第1の実施形態による微粒子層形成プロセスを示すものであり、(a)は酸化チタン層形成工程を示す図、(b)は親水性微粒子層形成工程を示す図である。 支持基材上に保護層を形成した例における層構成を示す図である。 第2の実施形態による微粒子層転写形成プロセスを示すものであり、(a)は支持基材上への3層形成工程を示す図、(b)は親水性微粒子層形成工程を示す図、(c)は転写用基材重ね合わせ状態を示す図、(d)は第1の酸化チタン層への光照射工程を示す図、(e)は支持基材剥離工程を示す図である。 3層構造とした親水性微粒子層を形成した例における層構成を示す図である。 プロジェクタ用スクリーンの作製工程を示すものであり、(a)は親水性微粒子層を形成した複数の支持基材の配置例を示す斜視図、(b)は転写用基材である光拡散フィルムへの支持基材の貼り合わせ状態を示す斜視図、(c)は転写用基材への親水性微粒子層の転写状態を示す斜視図である。
符号の説明
1,11 支持基材、2 酸化チタン層、3,15 親水性微粒子層、4 無機保護層、12 第1の酸化チタン層、13 無機紫外光遮断層、14 第2の酸化チタン層、16 転写用基材

Claims (13)

  1. 少なくとも表面が有機物により構成される透明な支持基材上に、酸化チタン層、無機紫外光遮断層、酸化チタン層を順次形成し、
    前記支持基材に対して光照射しながら親水性粒子を付着させ、親水性微粒子層を形成し、
    前記親水性微粒子層の形成の後、前記微粒子層と接して転写用基材を配するとともに、支持基材の裏面側から光照射し、親水性微粒子層を支持基材から剥離して前記転写用基材上に転写する微粒子層の形成方法。

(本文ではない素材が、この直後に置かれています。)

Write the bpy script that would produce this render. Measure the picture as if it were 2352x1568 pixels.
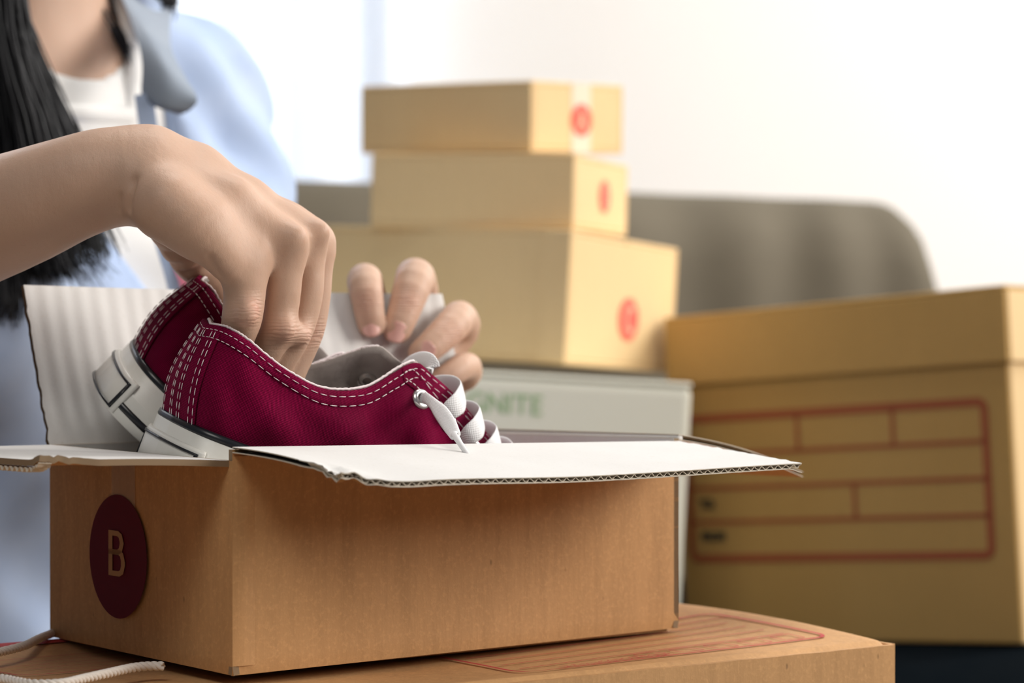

  2. 前記支持基材は、透明有機物基材、または透明無機物基材上に有機物層を形成した基材である請求項1記載の微粒子層の形成方法。
  3. 前記転写用基材上に複数の支持基材上に形成した親水性微粒子層を並べて転写する請求項1又は2記載の微粒子層の形成方法。
  4. 前記転写用基材の縦横長は、前記支持基材の縦横長の略整数倍であることを特徴とする請求項3記載の微粒子層の形成方法。
  5. 前記親水性微粒子層は、親水性微粒子のフォトニック結晶層である請求項1乃至4のいずれか1項記載の微粒子層の形成方法。
  6. 前記転写用基材に光拡散性を有する基材を用い、前記親水性微粒子層の転写によりプロジェクタ用スクリーンとする請求項5記載の微粒子層の形成方法。
  7. 前記親水性微粒子を3層構成とし、各層にそれぞれ赤色、緑色、青色を反射する特性を持たせる請求項6記載の微粒子層の形成方法。
  8. 前記転写用基材に、可撓性を有する基材を用いる請求項6又は7記載の微粒子層の形成方法。
  9. 基材と、
    前記基材上に形成された微粒子層とからなり、
    前記微粒子層は、前記基材側から親水性粒子層、酸化チタン層、無機紫外光遮断層、及び、酸化チタン層が形成され
    クリーン。
  10. 前記親水性微粒子層が親水性微粒子のフォトニック結晶層である請求項9記載のスクリーン。
  11. 前記親水性微粒子層が、赤色の光を選択的に反射する微粒子層と、緑色の光を選択的に反射する微粒子層と、青色の光を選択的に反射する微粒子層とからなる請求項10記載のスクリーン。
  12. 前記基材が光拡散フィルムである請求項11記載のスクリーン。
  13. 前記基材上に、前記微粒子層が複数枚並べられている請求項9記載のスクリーン。